In theory, I should be delighted about the Liz Truss project. She is saying the things I’ve been arguing for years: talking not just about lower taxes but about basic liberty and how it relates to everyday life. She’s passionate about these ideas – and sincere. I remember watching her deliver a rallying cry, a salute to the ‘Airbnb-ing, Deliveroo-eating, Uber-riding freedom fighters’. This was just over three years ago when she was a Treasury minister. Her speeches were getting punchier and her one-liners becoming newsworthy and memorable. She was turning into one of the most recognisable faces of classical liberalism in Britain – a development which clearly delighted her.
Truss asked for this job. I don’t mean the job of party leader and prime minister – though she asked for that too. I mean the job of the UK’s free-market revolutionary. It’s too early to say with confidence where it all went wrong, but I suspect it can be traced back to problems with her changing ideology even before she was elected leader.

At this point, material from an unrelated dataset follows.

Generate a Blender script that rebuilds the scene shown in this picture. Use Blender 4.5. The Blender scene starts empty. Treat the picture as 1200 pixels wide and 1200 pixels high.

My worries about a Truss premiership started during the leadership race, when it became clear that fiscal discipline was not going to play a role in her campaign. She wanted tax cuts and wouldn’t wait. Far from cutting down the ‘magic money tree’, she seemed keen to water it. My concern at the time was that fiscal responsibility would slowly die; instead, we seem to have witnessed a sudden fiscal explosion that may yet take the free-market movement down with it.

Free-market arguments can be tricky to make, because they’re often counterintuitive. Lower tax rates, for example, can actually increase the tax take. Using the private sector can often deliver better, more extensive coverage for what we consider to be ‘public services’. Tolerating the rich can be the price you pay for helping the poor. These are ideas easily caricatured by the left as voodoo economics, or just outright venality – which makes it all the more important that they are explained and implemented thoughtfully. A war of words is a certainty, and anyone fighting that war needs to be ready, as Margaret Thatcher understood.
It is no coincidence that the most successful reformers of the past half-century were well versed in how to argue and how to win people over. Thatcher carried Friedrich Hayek’s The Constitution of Liberty around in her handbag. Ronald Reagan became a pupil of Washington DC’s Heritage Foundation thinktank, which helped to guide his successful privatisations and tax reform.
Truss, at one stage, seemed to follow this example. Her close relationship with the UK thinktanks over the past decade not only saw her engage with the ideas, but also write free-market public policy proposals under her own name. But she was always preaching to the converted. To be in the arena, to explain that ‘trickle-down economics’ doesn’t exist and never has – this is a necessary condition for any successful reform.
They say power corrupts. I think perhaps it gives you amnesia, because there was a time, not too long ago, when Truss was well versed in free-market policy and seemed to understand economic reality – that the markets don’t respond like an audience at Tory conference. Markets need – we all need – to know that there is a plan. For her to blame the caustic market reaction to her borrow-and-spend mini-Budget on left-wing whingeing is simply to be in denial.

This fiscal explosion may yet take the free-market movement down with it
Only four weeks in, her premiership risks causing serious damage to the free-market cause. After the humiliating reversal over the abolition of the 45p tax rate, proper tax reform may now be off the table completely. Policies started dying – or rather, being killed off – even before she was elected leader. The decision to rush out plans for regional pay boards during the leadership race – and U-turn on it hours later – delayed necessary discussions of performance-related pay in the public sector for at least a decade. What decent but sloppily implemented policy will be axed next? At this rate, Truss will leave office with the country convinced that we actually have an over-supply of homes, with plans in place to bulldoze a few.
This is all a fatal combination of miscalculation and hubris. Truss and her Chancellor Kwasi Kwarteng clearly thought the markets would speak their language and fund their tax cuts. They thought their confrontational attitude towards the UK’s financial institutions would go down a treat. They were wrong on both counts – but these were bad assumptions. Having spent my twenties working tirelessly to promote the nuances of free-enterprise, growth-maximising policies, I am horrified and infuriated to see the words ‘Growth Plan’ plastered across a economic plan that paid less lip service to fiscal discipline than a Gordon Brown Budget.
Some on the left have the audacity to claim that ‘real’ socialism has never been tried. They insist that a socialist utopia could still be achieved if only it was done in the right way. Starvation and gulags only spring up, they say, because the process goes awry. Free-marketeers like to point out the absurdities in this argument: that the inputs of socialism (a heavy-handed state, brute force) guarantee its ugly outputs. But should we not be more aware of our own vulnerabilities? So far, the Truss agenda is one massive spending spree, yet it’s being talked about as if it were some radical experiment in small-state liberalism.
What will the Truss administration say if her agenda doesn’t go according to plan? That ‘real’ Trussonomics has never been tried? It won’t wash, and it shouldn’t. For the sake of the philosophy she purports to believe, and the country she represents, she needs to get her agenda back on track.